Donc, nous nous marions. Ce sera le 6 août à l’Île-aux-Coudres. Nous avons loué le motel Lislet, tout le motel. Il est situé à la pointe ouest de l’île. L’endroit est magnifique.

Julia et moi, chacun de notre côté, nous demandons à des amis et/ou des gens que nous admirons et/ou les deux de participer à une sorte de cérémonie-spectacle, genre de cabaret-mariage où des poètes, des musiciens et d’autres artistes feront à tour de rôle une petite prestation de circonstance. Voudras-tu, pourras-tu y participer? Ce serait un grand honneur!

Bien sûr, il y aurait pour toi une chambre au motel.

Amitiés,

Simon

 

27 avril 2011

Mon cher Simon,

Quelle belle invitation et que de joie en perspective.

C’est avec plaisir que j’accepte ton invitation et que je serai au rendez-vous.

Comme tu sais, Mélanie du Désert mauve conduit sur les autoroutes mais pas moi.

Je trouverai bien une solution (surtout entre Québec et l’Ile) et j’ai le temps d’y penser.

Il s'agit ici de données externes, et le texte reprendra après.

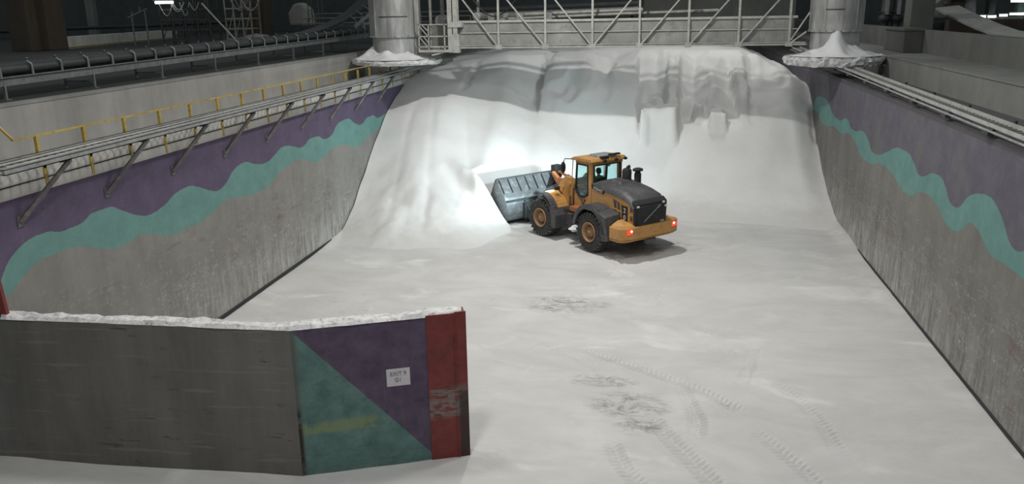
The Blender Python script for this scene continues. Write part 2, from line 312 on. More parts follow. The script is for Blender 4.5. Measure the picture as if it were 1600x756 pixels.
rnd = random.Random(4)
def grid_mesh(name, xs, ys, H, mat, smooth=True):
    nx, ny = len(xs), len(ys); X, Yg = np.meshgrid(xs, ys, indexing='ij'); V = np.stack([X, Yg, H], -1).reshape(-1, 3)
    i, j = np.meshgrid(np.arange(nx - 1), np.arange(ny - 1), indexing='ij'); a = (i * ny + j).ravel()
    Q = np.stack([a, a + ny, a + ny + 1, a + 1], 1)
    me = bpy.data.meshes.new(name); me.vertices.add(len(V)); me.vertices.foreach_set('co', V.ravel())
    me.loops.add(Q.size); me.loops.foreach_set('vertex_index', Q.ravel()); me.polygons.add(len(Q)); me.polygons.foreach_set('loop_start', np.arange(0, Q.size, 4)); me.polygons.foreach_set('loop_total', np.full(len(Q), 4))
    me.update(); me.validate(); me.polygons.foreach_set('use_smooth', [smooth] * len(Q)); me.materials.append(MATS[mat]); o = bpy.data.objects.new(name, me); col.objects.link(o); return o
def vnoise(x, y, f, seed):      # smooth value noise on arrays
    x = np.asarray(x) * f; y = np.asarray(y) * f; r = np.random.RandomState(seed).rand(257, 257)
    xi = np.floor(x).astype(int); yi = np.floor(y).astype(int); u = x - xi; v = y - yi; u = u * u * (3 - 2 * u); v = v * v * (3 - 2 * v)
    g = lambda a, b: r[a % 257, b % 257]
    return (g(xi, yi) * (1 - u) + g(xi + 1, yi) * u) * (1 - v) + (g(xi, yi + 1) * (1 - u) + g(xi + 1, yi + 1) * u) * v - .5
def fbm(x, y, f, seed, n=4): return sum(vnoise(x, y, f * 2 ** i, seed + i) * .5 ** i for i in range(n))
def sstep(a, b, x): t = np.clip((x - a) / (b - a), 0, 1); return t * t * (3 - 2 * t)
XL, XR = -15.56, 9.04
# ------------------------------------------------------------------ floor with wheel tracks
xs = np.arange(XL - .8, XR + .05, .05); ys = np.concatenate([np.arange(2, 14.2, .4), np.arange(14.2, 30, .04), np.arange(30, 47, .12)])
X, Yg = np.meshgrid(xs, ys, indexing='ij'); Hf = fbm(X, Yg, .25, 3) * .05 + fbm(X * .4, Yg, 1.2, 11) * .03
def track(pts, w, depth, dense=.17):
    """herringbone tyre print along a path on the floor"""
    global Hf
    pts = [np.array(p, float) for p in pts]; fine = []
    for i in range(len(pts) - 1):
        p0, p1, p2, p3 = pts[max(i - 1, 0)], pts[i], pts[i + 1], pts[min(i + 2, len(pts) - 1)]
        for t in np.linspace(0, 1, 14, endpoint=False): fine.append(.5 * (2 * p1 + (p2 - p0) * t + (2 * p0 - 5 * p1 + 4 * p2 - p3) * t ** 2 + (3 * p1 - p0 - 3 * p2 + p3) * t ** 3))
    fine.append(pts[-1]); s = 0; best = np.full(X.shape, 9.); S = np.zeros(X.shape); D = np.zeros(X.shape)
    for a, b in zip(fine[:-1], fine[1:]):
        d = b - a; L = np.hypot(*d)
        if L < 1e-5: continue
        d = d / L; rx, ry = X - a[0], Yg - a[1]; u = np.clip(rx * d[0] + ry * d[1], 0, L); sx, sy = rx - u * d[0], ry - u * d[1]; dist = np.hypot(sx, sy)
        side = np.sign(rx * -d[1] + ry * d[0]); k_ = dist < best; best[k_] = dist[k_]; S[k_] = (s + u)[k_]; D[k_] = (side * dist)[k_]; s += L
    msk = sstep(w / 2, w / 2 - .08, best) * sstep(0, .6, S) * sstep(s, s - .6, S)
    ph = (S + np.abs(D) * .55 + (D > 0) * dense / 2) / dense; tri = np.abs((ph % 1) - .5) * 2; Hf += msk * (sstep(.45, .75, tri) - .7) * depth * (.6 + .8 * (vnoise(X, Yg, .9, 5) + .5))
track([(-2.6, 25.6), (-1.2, 24.6), (.3, 23.6), (1.6, 22.6), (2.6, 21.4)], .55, 0.068)
track([(.9, 23.1), (1.1, 22.0), (1.3, 20.8), (1.2, 19.6)], .6, 0.068)
track([(.0, 21.0), (.5, 19.8), (1.2, 18.4), (1.8, 17.0), (2.2, 15.5)], .65, 0.081)
track([(-1.0, 19.5), (-.6, 18.2), (.0, 17.0), (.3, 15.6)], .6, 0.061)
track([(3.4, 26.5), (3.0, 24.5), (2.6, 23.0)], .5, 0.047); track([(3.7, 23.5), (4.4, 21.5), (4.7, 19.5)], .5, 0.041); track([(1.4, 28.2), (2.2, 26.6), (2.7, 25.2)], .5, 0.041)
track([(2.6, 20.6), (3.6, 18.8), (4.3, 17.0)], .5, 0.047); track([(-4.2, 26.4), (-3.0, 25.2), (-1.8, 24.0), (-.6, 22.2)], .5, 0.041); track([(-9, 15.6), (-12, 15.3), (-15, 15.4)], .5, 0.041)
track([(-3.5, 29.5), (-2.2, 31.5), (-1.4, 34.5), (-2.0, 36.8)], .6, 0.054); track([(0.2, 30), (0.6, 32), (.3, 35), (-.6, 38.2)], .6, 0.047)
msk = np.exp(-((X + .6) / 1.2) ** 2 - ((Yg - 21.6) / .9) ** 2); Hf += msk * fbm(X, Yg * 1.6, 1.6, 20) * .16
for (a, b, w_, h_) in ((-1.0, 32.5, 1.6, .07), (-2.5, 27.3, 1.3, .05), (.8, 30.8, 1.8, .05), (4.5, 21, 1.0, .04)): Hf += h_ * np.exp(-((X - a) / w_) ** 2 - ((Yg - b) / .35) ** 2)
lw = sstep(.55, .0, X - XL) * sstep(34, 40, Yg) * .25 + sstep(.8, 0, XR - X) * sstep(36, 41, Yg) * .2; Hf += lw
ff = grid_mesh('floor', xs, ys, Hf - .02, 'salt_floor'); struct(ff, 'trampled whitish grey salt covering the floor of the storage bay', 'floor')
# ------------------------------------------------------------------ the salt pile
Yk = np.array([33, 36, 38, 40, 42, 44, 46, 48, 50, 52, 54, 56, 58, 62, 70, 112.])
ST = {-15.6: [-.3, -.2, .15, 1.1, 2.4, 3.8, 5.0, 5.9, 6.6, 6.95, 7.1, 7.2, 7.2, 7.2, 7.3, 7.4],
      -12.5: [-.3, -.1, .7, 1.8, 3.0, 4.3, 5.3, 6.0, 6.6, 7.0, 7.4, 7.55, 7.5, 7.4, 7.4, 7.4],
      -9.5: [-.3, -.1, .55, 1.3, 2.2, 3.2, 4.3, 5.2, 6.0, 6.9, 7.9, 8.05, 7.9, 7.8, 7.7, 7.6],
      -7.0: [-.3, -.3, -.2, .1, .8, 1.8, 3.0, 4.2, 5.2, 6.5, 7.8, 8.05, 7.9, 7.8, 7.7, 7.6],
      -4.0: [-.3, -.3, -.3, -.3, -.2, .4, 1.6, 2.9, 4.2, 6.0, 7.7, 8.05, 8.1, 8.15, 7.7, 7.6],
      -1.0: [-.3, -.3, -.3, -.3, -.2, .3, 1.3, 2.5, 4.0, 5.8, 7.6, 8.05, 8.1, 8.15, 7.8, 7.6],
      2.5: [-.3, -.3, -.3, -.3, -.2, .35, 1.3, 2.5, 4.0, 5.9, 7.7, 8.05, 8.1, 8.1, 7.7, 7.5],
      5.5: [-.3, -.3, -.3, -.3, -.15, .5, 1.5, 2.8, 4.4, 5.9, 7.2, 7.8, 7.95, 7.8, 7.6, 7.4],
      7.6: [-.3, -.3, -.3, -.3, -.1, .5, 1.3, 2.5, 4.2, 5.9, 6.7, 7.0, 7.1, 7.1, 7.1, 7.1],
      9.1: [-.3, -.3, -.3, -.3, -.05, .35, .95, 1.9, 3.2, 4.7, 5.7, 5.95, 6.0, 6.05, 6.1, 6.15]}
KX = np.array(sorted(ST)); KZ = np.array([ST[a] for a in sorted(ST)])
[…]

J’attendrai de tes nouvelles et je me réjouis de faire la connaissance de Julia et de te revoir en jeune marié.

Mes amitiés,

Nicole

 

2 mai 2011

Nicole,

Que je suis heureux que tu acceptes/puisses venir!

Pour le transport à l’Isle-aux-Coudres, une occasion se présentera certainement.

Je ne sais pas encore exactement quel rôle tu joueras dans notre cabaret-mariage, je te donnerai plus d’information à ce sujet au mois de juin.

Je te rassure, ça ne sera rien de bien prenant.

Julia se réjouit tout autant de faire enfin ta rencontre. Elle a beaucoup entendu parler de toi et de ton œuvre depuis qu’elle m’a rencontré.

Je t’embrasse,

Simon

 

22 mai 2011

Cher Simon et chère Julia.

Ce fut un plaisir de vous voir le 6 mai dernier.

J’ai bien reçu votre faire-part.

Je viendrai, possiblement accompagnée, sinon : hélas! je ne crois pas avoir l’esprit de partage (de la chambre).

J’en suis désolée. Appelons ça privilège des effets du temps.

Ce sera pour la nuit du 6 août.

Aucune restriction alimentaire

Je réponds par courriel car je n’ai pas l’adresse pour la fiche.

J’ai très hâte. En attendant, je file mardi vers Paris. Retour fin juin.